Chadwick Boseman
Everyone always says 2020 sucks. And it does. But I remember when 2016 sucked, and everyone was rooting for 2017. Come on 2017! You know what 2017 gave us right?
Face it, the past four years have been hell. A horrible, awful, no good, terrible, disgusting hell. And I don't know about you, but I'm barely making it over the finish line, if I even get there. I figured I can drag myself across assuming Biden wins in November, and then assuming Trump doesn't incite a civil war attempting to stay in office. Two very large ifs.
I didn't need this. The world didn't need this. You didn't need to take the utterly decent human being and inspiration who was Chadwick Boseman, and the symbol that was his Black Panther. It was enough already. You didn't have to do this.
I go on Twitter and Elijah Cummings is dead.
I go on Twitter and John Lewis is dead.
I go on Twitter and FORTY THREE year old Chadwick Boseman, is dead.
And there is Trump. In the White House. On my TV. Twenty four hours a day, seven days a week. Trump. Trump. Trump. And look, I know that's not how it works. I know we can't trade lives. I know that decency matters and that when you look into the abyss the abyss looks back and you need to watch your ass with that shit. I know it.
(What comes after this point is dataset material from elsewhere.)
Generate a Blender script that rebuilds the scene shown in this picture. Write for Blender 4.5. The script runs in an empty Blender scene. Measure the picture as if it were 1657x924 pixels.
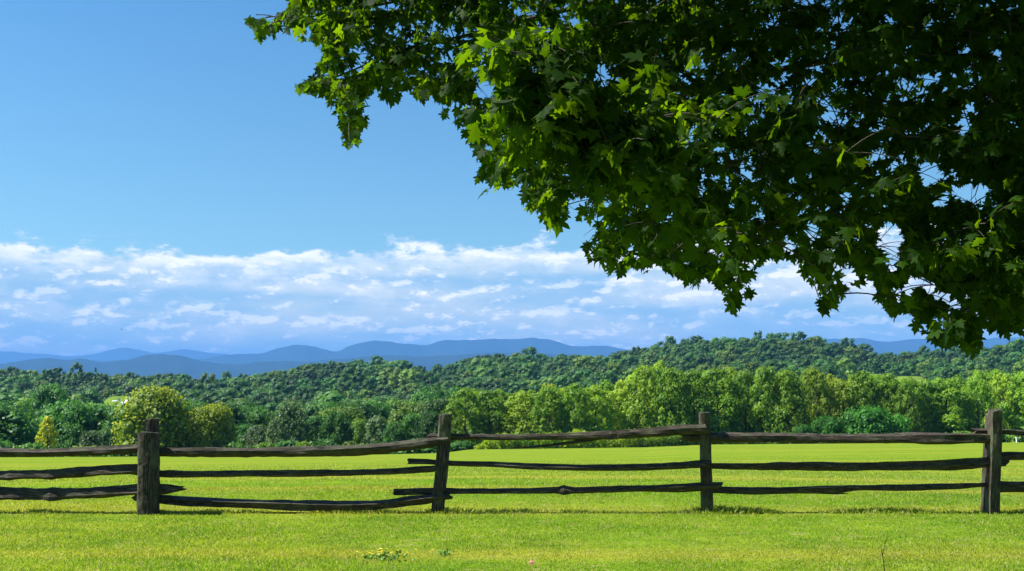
import bpy, math, random
import numpy as np
from mathutils import Vector, Matrix

rng = np.random.default_rng(7)
random.seed(7)
scene = bpy.context.scene
COL = scene.collection
PI = math.pi

# ------------------------------------------------------------------ camera frame
W0, H0, F0 = 1657.0, 924.0, 1611.0
EYE = 1.6
PITCH = math.atan((617.0 - 462.0) / F0)
CP, SP = math.cos(PITCH), math.sin(PITCH)


def ray(px, py):
    u = (px - W0 / 2) / F0
    v = (H0 / 2 - py) / F0
    return np.array([u, CP - SP * v, SP + CP * v])


def at(px, py, y):
    """world point seen at photo pixel (px,py) at forward distance y"""
    r = ray(px, py)
    return np.array([0, 0, EYE]) + r * (y / r[1])


def project(P):
    P = np.asarray(P, float)
    x, y, z = P[..., 0], P[..., 1], P[..., 2] - EYE
    dep = y * CP + z * SP
    up = -y * SP + z * CP
    dep = np.where(dep < 0.05, 0.05, dep)
    return W0 / 2 + F0 * x / dep, H0 / 2 - F0 * up / dep, dep


def tan_el(py):
    r = ray(W0 / 2, py)
    return r[2] / r[1]


# ------------------------------------------------------------------ helpers
def mesh_np(name, V, F, mats=(), attrs=None, smooth=False, mat_idx=None):
    V = np.ascontiguousarray(V, dtype=np.float32)
    F = np.ascontiguousarray(F, dtype=np.int32)
    me = bpy.data.meshes.new(name)
    k = F.shape[1]
    me.vertices.add(len(V)); me.vertices.foreach_set('co', V.ravel())
    me.loops.add(F.size); me.loops.foreach_set('vertex_index', F.ravel())
    me.polygons.add(len(F))
    me.polygons.foreach_set('loop_start', np.arange(0, F.size, k, dtype=np.int32))
    if mat_idx is not None:
        me.polygons.foreach_set('material_index', np.asarray(mat_idx, np.int32))
    me.polygons.foreach_set('use_smooth', np.full(len(F), smooth))
    for m in mats:
        me.materials.append(m)
    if attrs:
        for an, av in attrs.items():
            a = me.attributes.new(an, 'FLOAT', 'POINT')
            a.data.foreach_set('value', np.ascontiguousarray(av, np.float32))
    me.update(calc_edges=True)
    return me


def link(name, me, parent=None):
    o = bpy.data.objects.new(name, me)
    COL.objects.link(o)
    if parent is not None:
        o.parent = parent
    return o


def tag(o, label=None, cat=None, group=None, kind=None):
    if label: o['label'] = label
    if cat: o['category'] = cat
    if group: o['group'] = group
    if kind: o['kind'] = kind
    return o


def empty(name, loc, rz=0.0):
    o = bpy.data.objects.new(name, None)
    COL.objects.link(o)
    o.location = loc
    o.rotation_euler = (0, 0, rz)
    o.empty_display_size = 0.3
    return o


class Tris:
    """collect vertex/face arrays (quads; triangles repeat nothing - separate k)"""
    def __init__(self, k):
        self.k = k; self.V = []; self.F = []; self.n = 0; self.A = []

    def add(self, V, F, a=0.0):
        V = np.asarray(V, float); F = np.asarray(F, int)
        self.V.append(V); self.F.append(F + self.n); self.n += len(V)
        self.A.append(np.full(len(V), a) if np.isscalar(a) else np.asarray(a))

    def arrays(self):
        return np.concatenate(self.V), np.concatenate(self.F), np.concatenate(self.A)


def frames_along(P):
    P = np.asarray(P, float)
    T = np.gradient(P, axis=0)
    T /= np.linalg.norm(T, axis=1)[:, None] + 1e-9
    ref = np.array([0, 0, 1.0]) if abs(T[0][2]) < 0.9 else np.array([1.0, 0, 0])
    N = []
    n = ref - T[0] * ref.dot(T[0]); n /= np.linalg.norm(n)
    for t in T:
        n = n - t * n.dot(t); n /= np.linalg.norm(n) + 1e-9
        N.append(n.copy())
    N = np.array(N)
    B = np.cross(T, N)
    return T, N, B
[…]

But shit this hurts. It's not fair. It's not just. It's not okay.
I read the beautiful words of Ryan Coogler, Black Panther director. These really stood out to me but you should read everything he wrote, you can find it here:
“I spent the last year preparing, imagining and writing words for him to say, that we weren’t destined to see," wrote Coogler.
Damn that hurts. He brought black icons to life, not just T'Challa. An amazingly gifted actor and beautiful human being.
So I won't say fuck you 2020, because this is so much deeper than that nonsense. This past 4 years has shown us that the world is turning dark. America is turning dark. I don't know if there's a morning after, I pray there is, I always used to have faith there would be.
But I am no longer sure. I always said I would never give up, never say die, but the death of Chadwick hurts. It feels like the universe saying one more time, nah, the good is gone, this is the world now. And it's bleak. It's as bleak as Melania Trump's eyes. And as dark as Donald Trump's soul. And it smells like Don Jr's underwear.
It's hell.
But I'll remember to "look for the helpers" and redouble my personal commitment to be one of them, always. I no longer have faith good will win, but I know there is honor in the fight itself. What you do still matters. If it didn't, they wouldn't spend so much time trying to stop you from doing it, mocking you for caring.
Godspeed Chadwick. You will be missed. Forever.
Hi Miss Ann, thank you. The same to you, please.
Everything you said, yes. The grief is palpable and excruciating. I have a small strand of hope I hang onto. It consists of the fact that there were people who lived through the 1918 flu, the Great Depression, polio, and WWII, and of the fact that there are people now on earth who see paths to a better world if we can help them get support. Hang in there. Take care of yourself and those you love the best you can.